Controlling dust at mine conveyor belt discharge points – International Mining

The design and function of belt cleaners have come a long way. In the past, belt cleaners were rigid, linear pieces of hardware made out of various materials from brick to plastic that earned the name “scrapers” or “wipers” because that is what they did. They had a low operational life, broke or cracked frequently and contributed significantly to belt wear, Todd Swinderman, President Emeritus, Martin Engineering, says.

Modern primary cleaners are usually mounted at the head pulley and made from engineered polyurethane. This specially formulated material is forgiving to the belt and splice, but still highly effective for dislodging cargo, according to Swinderman. Typically supported by mechanical or pneumatic tensioners, the designs require significantly less monitoring and maintenance of blade tension.

Some primary cleaner designs require no tensioning at all after initial installation. The single primary cleaner strips feature a matrix of tungsten carbide scrapers installed diagonally to form a three-dimensional curve around the head pulley and typically delivers up to four times the service life of urethane cleaners without ever needing re-tensioning, he claims.

As conveyor speeds and cargo volumes increase to meet production demands, secondary belt scrapers are often installed immediately after the belt leaves the head pulley to address dust and fines that escape the primary cleaner. Generally equipped with spring or air tensioners that easily adjust to fluctuations in the belt, secondary cleaners are particularly efficient for applications that produce wet, tacky or dusty carryback, Swinderman says.

Some innovative secondary cleaners take a different approach from the standard secondary cleaner. They feature independent 6-in (152 mm) wide blades with carbide tips set on a stainless steel assembly. Each tip is supported on spring-loaded arms at both ends with a wide range of motion that provides equal load pressure across each blade and requires less tensioning over its lifespan. This design absorbs obstructions, responds to belt fluctuations and is able to arc safely in the event of a belt rollback.

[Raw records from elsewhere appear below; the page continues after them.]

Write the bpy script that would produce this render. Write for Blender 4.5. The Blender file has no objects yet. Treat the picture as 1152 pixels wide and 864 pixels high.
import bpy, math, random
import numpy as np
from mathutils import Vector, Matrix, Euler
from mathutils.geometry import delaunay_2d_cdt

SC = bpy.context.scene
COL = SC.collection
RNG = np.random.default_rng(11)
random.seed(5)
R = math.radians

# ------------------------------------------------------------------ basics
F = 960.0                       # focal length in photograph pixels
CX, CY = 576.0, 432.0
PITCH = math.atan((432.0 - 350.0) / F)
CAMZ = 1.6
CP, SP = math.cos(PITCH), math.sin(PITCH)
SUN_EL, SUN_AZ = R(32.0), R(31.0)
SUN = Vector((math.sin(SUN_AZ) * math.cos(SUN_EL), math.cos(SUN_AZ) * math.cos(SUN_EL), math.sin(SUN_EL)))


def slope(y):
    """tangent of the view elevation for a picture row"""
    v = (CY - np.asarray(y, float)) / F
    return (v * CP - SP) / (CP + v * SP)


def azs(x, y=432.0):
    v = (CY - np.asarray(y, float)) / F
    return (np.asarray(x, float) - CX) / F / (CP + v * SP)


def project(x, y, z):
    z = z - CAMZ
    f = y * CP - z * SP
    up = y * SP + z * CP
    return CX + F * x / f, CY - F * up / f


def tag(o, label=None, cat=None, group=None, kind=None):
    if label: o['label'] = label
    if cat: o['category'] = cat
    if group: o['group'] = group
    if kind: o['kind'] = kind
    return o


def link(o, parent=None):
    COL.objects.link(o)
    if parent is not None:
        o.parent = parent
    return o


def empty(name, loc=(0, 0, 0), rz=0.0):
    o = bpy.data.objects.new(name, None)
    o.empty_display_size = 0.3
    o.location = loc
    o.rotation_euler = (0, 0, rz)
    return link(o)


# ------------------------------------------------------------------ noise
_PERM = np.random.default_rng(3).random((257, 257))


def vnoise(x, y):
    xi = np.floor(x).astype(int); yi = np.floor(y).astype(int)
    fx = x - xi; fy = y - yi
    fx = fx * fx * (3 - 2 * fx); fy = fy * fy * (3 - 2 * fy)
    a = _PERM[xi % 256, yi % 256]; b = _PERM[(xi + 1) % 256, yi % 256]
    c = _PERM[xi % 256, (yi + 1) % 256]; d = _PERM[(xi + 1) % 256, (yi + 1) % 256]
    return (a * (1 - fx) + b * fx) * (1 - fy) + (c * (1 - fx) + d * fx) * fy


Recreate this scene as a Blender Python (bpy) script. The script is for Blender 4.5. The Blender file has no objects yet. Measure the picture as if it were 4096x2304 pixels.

Innovations in both blade design and tensioner engineering have improved cleaning ability, increased equipment life, reduced the need for tensioning and blade changes, and decreased labour for maintenance and clean up. Along with lowering the cost of operation, the most noticeable change is less dust along the belt path and in work areas. This improves employee morale and retention and results in better compliance, Swinderman concludes.